An average Soviet reader, deprived of access to the master text, could nevertheless recognize Trifonov's hint at the scene of the crucifixion, for Bulgakov describes this scene in The Master and Margarita. While retelling the story of Jesus, Bulgakov applies his favorite principle, that of reversal; thus, describing the climactic event of the story, he quotes the Gospels indirectly and preserves from the original text only one word: "darkness" [t'ma] (Bulgakov 1990,V:178). The word t'ma that is used in the Old Church Slavic and Old Russian translations of the Gospel, still exists in contemporary Russian, but it does sound archaic and is therefore marked stylistically (compare to the more common word temnota). Bulgakov employs its archaic aura to create an impression of remoteness of events that actually did happen thousands of years ago, according to his version of the story of Jesus.

In Trifonov's text, however, this word's function is directly opposite to its role in The Master and Margarita. Instead of focusing on its associations with a particular, however remote, era in human history, Trifonov emphasizes its affiliation with the text that leads humanity to the eternal. By directly quoting from the Gospels, Trifonov connects the events described in his novella with the eternal story of victory over death. Through this connection, he transforms an incredibly pessimistic depiction of the abandoned crematorium, which metaphorically represents a "dead death" of the entire Russian society, into a reenactment of resurrection of Christ. Alluding to the story of victory over death, Trifonov revives hope for a national spiritual resurrection in the hearts of his readers who live in atheistic Moscow of the 1970s. It is exactly Moscow, a sacred city, that nourishes this hope. The association of the darkness of the abandoned crematorium with the darkness that covered the land after Christ's death on the cross suggests that the light of resurrection is coming. This light metaphorically comes when the endless lights of the infinite city surround the narrator on his way through Moscow. The idea of spiritual resurrection is expressed in this image of Moscow as an infinite city that retains its sacred nature even in the grip of evil. The possession by evil forces is temporary, whereas the city is eternal: it is the third Rome, the center of Orthodox Christianity.

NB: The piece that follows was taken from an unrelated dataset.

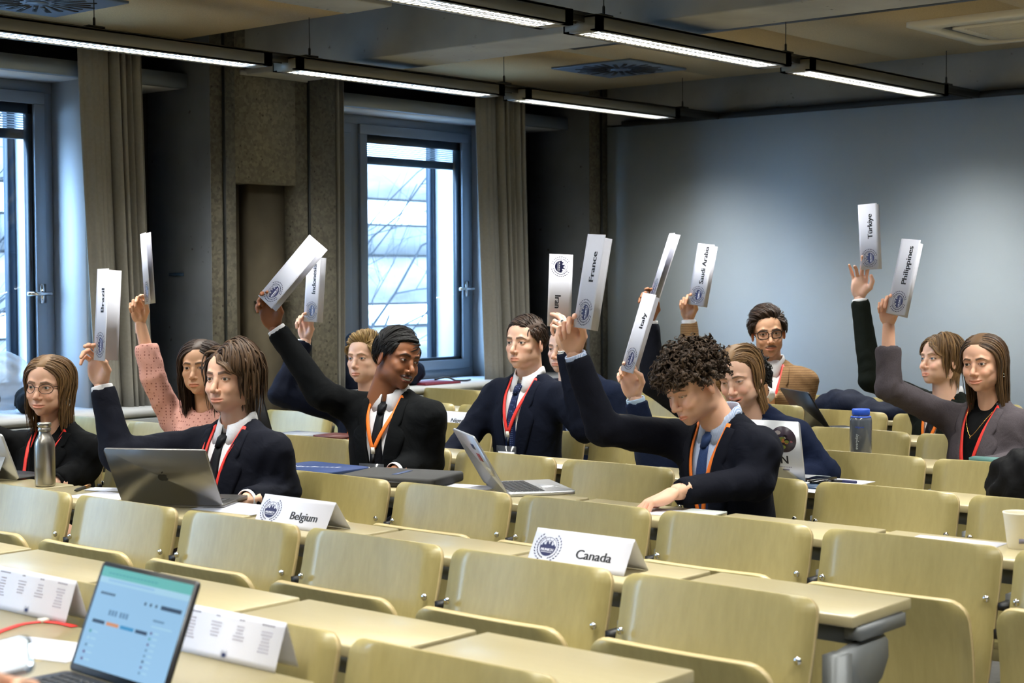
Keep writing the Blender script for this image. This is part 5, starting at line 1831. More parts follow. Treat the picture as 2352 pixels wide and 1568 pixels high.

Analysis of Trifonov's allusions to Bulgakov in The House on the Embankment allows us to conclude that the ideological message delivered in the novella is optimistic, in that Trifonov argues for the Christian concept of resurrection. Even though the protagonist of the novella fails to find a path to the light of spirituality from the darkness of materialsim, his former classmate, another Moscow intelligent, finds his way toward his own and national spiritual resurrection. This way is a revival of the Christian values including a traditional national view of Moscow as a sacred city, the center of Orthodox Christianity.